Friday, October 24, 2014

The Small Faces - Ogden's Nut Gone Flake (1968)

Ogden's Nut Gone Flake.  Or is it Brightest Selection Ogden's Special Nut Gone Celebrated Flake Tobacco? Because that's what it says on the cover. Where did calling it Ogden's Nut Gone Flake come from? Who decided that?

Opening salvo "Ogden's Nut Gone Flake" (oh, I guess that's where it comes from), sets the tone that this is an "album", so sit tight and listen up!

I am so familiar with Flo & Eddie's version of "Afterglow", the sumptuous following number that I'm not sure which is better, but it don't matter none anyhow! It's a beautiful song.

It seems an injustice that the greater world knows of The Faces, but I know sure as shit that most Canadians don't know diddly squat about the far superior Small Faces which preceded them. And small they were indeed! What an odd bunch of little hobbit men they were, but cuter.. almost Disneyesque, really.

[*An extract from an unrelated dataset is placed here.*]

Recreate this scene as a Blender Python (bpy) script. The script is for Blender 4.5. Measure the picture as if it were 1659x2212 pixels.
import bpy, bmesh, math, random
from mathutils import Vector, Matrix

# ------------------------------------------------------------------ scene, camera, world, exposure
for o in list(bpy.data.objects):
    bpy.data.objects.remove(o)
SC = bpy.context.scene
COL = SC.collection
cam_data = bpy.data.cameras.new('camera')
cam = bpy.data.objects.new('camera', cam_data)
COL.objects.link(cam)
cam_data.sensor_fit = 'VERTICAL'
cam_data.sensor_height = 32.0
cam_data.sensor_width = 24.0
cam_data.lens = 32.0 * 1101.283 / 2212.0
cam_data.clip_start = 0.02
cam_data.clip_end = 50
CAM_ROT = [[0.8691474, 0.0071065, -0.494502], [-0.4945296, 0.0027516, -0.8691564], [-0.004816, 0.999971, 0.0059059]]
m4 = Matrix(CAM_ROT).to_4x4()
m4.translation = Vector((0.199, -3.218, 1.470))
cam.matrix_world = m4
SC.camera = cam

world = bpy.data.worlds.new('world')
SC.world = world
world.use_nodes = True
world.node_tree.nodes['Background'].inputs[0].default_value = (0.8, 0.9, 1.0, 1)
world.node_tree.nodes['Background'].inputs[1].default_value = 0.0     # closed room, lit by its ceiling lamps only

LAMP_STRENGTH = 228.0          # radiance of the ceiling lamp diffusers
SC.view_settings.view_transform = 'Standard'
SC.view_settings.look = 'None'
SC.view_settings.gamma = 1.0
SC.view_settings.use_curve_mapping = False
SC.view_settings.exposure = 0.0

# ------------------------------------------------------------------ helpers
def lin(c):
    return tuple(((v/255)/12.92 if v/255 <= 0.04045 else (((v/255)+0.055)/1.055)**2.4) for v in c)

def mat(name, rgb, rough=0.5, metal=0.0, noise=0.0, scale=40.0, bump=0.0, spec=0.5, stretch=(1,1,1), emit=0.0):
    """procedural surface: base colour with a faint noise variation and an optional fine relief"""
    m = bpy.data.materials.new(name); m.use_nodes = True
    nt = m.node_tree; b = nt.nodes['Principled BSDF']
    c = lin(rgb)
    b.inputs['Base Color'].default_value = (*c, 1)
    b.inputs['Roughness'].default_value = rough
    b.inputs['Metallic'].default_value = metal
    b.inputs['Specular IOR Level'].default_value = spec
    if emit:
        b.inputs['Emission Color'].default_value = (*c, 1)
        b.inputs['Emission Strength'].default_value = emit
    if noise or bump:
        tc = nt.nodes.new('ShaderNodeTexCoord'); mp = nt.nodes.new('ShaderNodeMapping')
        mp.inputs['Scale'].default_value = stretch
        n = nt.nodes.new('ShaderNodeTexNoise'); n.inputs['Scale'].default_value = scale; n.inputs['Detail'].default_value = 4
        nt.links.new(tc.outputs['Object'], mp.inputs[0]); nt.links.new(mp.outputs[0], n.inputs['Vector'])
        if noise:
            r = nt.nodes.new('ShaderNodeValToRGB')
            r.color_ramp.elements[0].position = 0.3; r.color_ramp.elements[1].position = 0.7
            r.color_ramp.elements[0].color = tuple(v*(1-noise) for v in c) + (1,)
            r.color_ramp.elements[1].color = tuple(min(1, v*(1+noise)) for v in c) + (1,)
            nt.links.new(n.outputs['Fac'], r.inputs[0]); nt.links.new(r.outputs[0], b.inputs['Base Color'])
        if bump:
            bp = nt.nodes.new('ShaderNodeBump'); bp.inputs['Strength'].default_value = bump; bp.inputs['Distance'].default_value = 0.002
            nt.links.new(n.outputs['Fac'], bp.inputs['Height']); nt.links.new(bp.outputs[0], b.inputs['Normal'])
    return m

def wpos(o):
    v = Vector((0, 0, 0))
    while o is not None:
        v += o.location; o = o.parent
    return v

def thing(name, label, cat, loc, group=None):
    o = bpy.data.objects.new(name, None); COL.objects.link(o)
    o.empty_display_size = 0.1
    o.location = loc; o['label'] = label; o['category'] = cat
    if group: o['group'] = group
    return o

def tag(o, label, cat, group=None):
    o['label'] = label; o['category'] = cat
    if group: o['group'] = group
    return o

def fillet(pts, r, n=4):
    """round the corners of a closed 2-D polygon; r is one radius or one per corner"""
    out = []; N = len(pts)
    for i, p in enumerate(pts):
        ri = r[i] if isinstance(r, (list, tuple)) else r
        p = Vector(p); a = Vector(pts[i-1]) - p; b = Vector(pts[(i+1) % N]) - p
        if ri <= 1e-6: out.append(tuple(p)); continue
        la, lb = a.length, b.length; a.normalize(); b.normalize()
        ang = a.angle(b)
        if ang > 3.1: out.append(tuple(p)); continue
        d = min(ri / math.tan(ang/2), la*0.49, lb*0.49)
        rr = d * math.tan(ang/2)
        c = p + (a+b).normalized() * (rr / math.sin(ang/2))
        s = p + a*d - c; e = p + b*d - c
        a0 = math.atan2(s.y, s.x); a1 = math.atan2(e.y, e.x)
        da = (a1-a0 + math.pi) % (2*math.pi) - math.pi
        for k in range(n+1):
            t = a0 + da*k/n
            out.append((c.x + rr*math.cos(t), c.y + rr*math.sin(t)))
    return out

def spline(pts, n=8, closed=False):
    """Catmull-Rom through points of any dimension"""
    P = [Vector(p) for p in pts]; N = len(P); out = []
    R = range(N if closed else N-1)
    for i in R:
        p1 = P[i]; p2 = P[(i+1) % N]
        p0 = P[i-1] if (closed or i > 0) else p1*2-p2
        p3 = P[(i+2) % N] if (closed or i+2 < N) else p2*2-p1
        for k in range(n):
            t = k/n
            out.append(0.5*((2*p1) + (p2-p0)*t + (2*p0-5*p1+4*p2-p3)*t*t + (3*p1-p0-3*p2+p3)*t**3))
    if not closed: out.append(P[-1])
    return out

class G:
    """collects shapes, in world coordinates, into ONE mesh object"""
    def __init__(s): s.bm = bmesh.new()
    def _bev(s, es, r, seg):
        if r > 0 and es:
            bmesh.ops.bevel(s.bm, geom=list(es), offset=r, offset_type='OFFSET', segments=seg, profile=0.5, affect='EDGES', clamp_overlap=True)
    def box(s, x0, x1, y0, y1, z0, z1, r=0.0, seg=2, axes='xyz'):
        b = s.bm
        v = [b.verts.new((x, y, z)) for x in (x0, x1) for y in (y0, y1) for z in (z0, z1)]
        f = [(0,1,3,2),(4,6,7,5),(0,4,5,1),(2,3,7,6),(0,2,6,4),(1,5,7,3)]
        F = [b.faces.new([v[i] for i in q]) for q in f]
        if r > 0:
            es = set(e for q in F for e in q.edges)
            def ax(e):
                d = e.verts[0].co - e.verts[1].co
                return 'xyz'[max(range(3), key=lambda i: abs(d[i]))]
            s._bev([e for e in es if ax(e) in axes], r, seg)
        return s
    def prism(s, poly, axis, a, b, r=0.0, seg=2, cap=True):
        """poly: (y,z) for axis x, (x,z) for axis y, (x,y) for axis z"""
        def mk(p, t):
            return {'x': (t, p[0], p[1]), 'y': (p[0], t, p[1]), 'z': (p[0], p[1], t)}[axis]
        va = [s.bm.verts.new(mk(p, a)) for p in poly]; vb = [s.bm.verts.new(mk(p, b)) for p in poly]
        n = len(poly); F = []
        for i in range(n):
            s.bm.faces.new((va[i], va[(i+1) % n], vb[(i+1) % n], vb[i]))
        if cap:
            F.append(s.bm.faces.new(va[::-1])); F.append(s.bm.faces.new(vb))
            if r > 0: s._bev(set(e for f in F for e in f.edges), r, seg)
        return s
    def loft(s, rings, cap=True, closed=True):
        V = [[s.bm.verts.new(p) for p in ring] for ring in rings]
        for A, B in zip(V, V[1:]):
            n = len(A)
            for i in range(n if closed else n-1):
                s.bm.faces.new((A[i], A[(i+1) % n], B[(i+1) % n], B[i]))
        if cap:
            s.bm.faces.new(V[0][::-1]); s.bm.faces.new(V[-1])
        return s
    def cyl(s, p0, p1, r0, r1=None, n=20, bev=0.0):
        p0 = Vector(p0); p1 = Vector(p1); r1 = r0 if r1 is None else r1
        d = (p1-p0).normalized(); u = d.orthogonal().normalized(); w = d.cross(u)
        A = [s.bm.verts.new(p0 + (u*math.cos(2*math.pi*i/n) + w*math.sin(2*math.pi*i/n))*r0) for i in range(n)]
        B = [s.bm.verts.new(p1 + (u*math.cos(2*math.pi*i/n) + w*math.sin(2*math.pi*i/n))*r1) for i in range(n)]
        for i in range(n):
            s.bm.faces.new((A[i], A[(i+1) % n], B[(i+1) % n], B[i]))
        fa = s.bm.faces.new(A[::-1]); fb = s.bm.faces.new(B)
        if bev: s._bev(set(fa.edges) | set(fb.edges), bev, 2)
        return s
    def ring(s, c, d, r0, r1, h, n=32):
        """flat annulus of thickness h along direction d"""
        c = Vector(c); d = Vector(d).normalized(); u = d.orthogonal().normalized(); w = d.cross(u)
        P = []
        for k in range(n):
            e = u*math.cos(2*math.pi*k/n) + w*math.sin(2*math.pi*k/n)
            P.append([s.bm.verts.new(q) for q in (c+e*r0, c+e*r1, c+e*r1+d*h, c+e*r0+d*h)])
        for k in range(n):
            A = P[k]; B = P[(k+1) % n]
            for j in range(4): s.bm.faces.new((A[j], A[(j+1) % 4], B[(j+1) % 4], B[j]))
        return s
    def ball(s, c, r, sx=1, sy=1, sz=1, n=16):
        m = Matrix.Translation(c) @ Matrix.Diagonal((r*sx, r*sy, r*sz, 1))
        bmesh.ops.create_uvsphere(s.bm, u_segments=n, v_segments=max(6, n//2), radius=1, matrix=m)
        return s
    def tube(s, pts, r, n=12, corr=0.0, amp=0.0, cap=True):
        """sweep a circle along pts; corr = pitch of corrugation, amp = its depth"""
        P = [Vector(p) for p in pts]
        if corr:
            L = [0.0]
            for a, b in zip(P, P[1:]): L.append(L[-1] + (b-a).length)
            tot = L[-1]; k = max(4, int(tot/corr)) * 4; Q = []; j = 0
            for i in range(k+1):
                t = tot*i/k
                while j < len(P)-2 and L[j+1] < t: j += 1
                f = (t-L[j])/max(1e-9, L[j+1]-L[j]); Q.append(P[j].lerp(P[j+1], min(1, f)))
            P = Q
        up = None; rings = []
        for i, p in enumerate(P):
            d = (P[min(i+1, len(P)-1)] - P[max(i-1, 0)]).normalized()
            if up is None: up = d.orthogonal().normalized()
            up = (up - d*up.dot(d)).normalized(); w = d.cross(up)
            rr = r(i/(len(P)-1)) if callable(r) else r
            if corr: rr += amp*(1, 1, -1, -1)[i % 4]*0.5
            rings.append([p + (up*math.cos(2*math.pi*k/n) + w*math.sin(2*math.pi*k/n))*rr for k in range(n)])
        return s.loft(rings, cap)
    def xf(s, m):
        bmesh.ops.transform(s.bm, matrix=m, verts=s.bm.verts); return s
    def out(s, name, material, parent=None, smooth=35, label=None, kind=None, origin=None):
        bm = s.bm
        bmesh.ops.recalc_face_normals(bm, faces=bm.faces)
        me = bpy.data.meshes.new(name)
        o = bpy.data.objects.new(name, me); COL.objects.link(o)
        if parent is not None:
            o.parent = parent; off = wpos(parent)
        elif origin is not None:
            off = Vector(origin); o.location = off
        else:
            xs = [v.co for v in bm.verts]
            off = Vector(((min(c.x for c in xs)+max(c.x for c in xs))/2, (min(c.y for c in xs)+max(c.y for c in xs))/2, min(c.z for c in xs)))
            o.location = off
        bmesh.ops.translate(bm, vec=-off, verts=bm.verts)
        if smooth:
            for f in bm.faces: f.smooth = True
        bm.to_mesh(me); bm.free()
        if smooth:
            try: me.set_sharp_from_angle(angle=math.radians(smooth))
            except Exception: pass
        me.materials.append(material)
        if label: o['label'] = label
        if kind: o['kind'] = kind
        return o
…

Shall we just give singer, guitarist and defacto genius of the group, Steve Marriott, an award for inventing "the" vocal style for hard rock? Yes, let's do. Well, you go ahead and I'll applaud it from here, comfortably on the couch...

...as I do this album, a classic and hard to find in its original pressing with yon roundly shape and comely sleeve.

Marriott was famously furious with the record label for releasing piss-take Lazy Sunday Afternoon as a single; indeed, so much so that he left the group and formed Humble Pie, effectively ending the group (before they rose anew as The Faces propped up by Rod Stewart and Ronnie Wood). But c'mon Sookie Stevie, it's a rousing number and everybody loves it!

By measures rocking, crooning, arvin' a larf and grooving, Ogden's Nut Gone Flake is a deservedly celebrated work of heady pop art, its tenured status firmly assured in the cream of the 1968 crop (though personally, I could do with a bit less of the storybook gibberish between songs on side 2).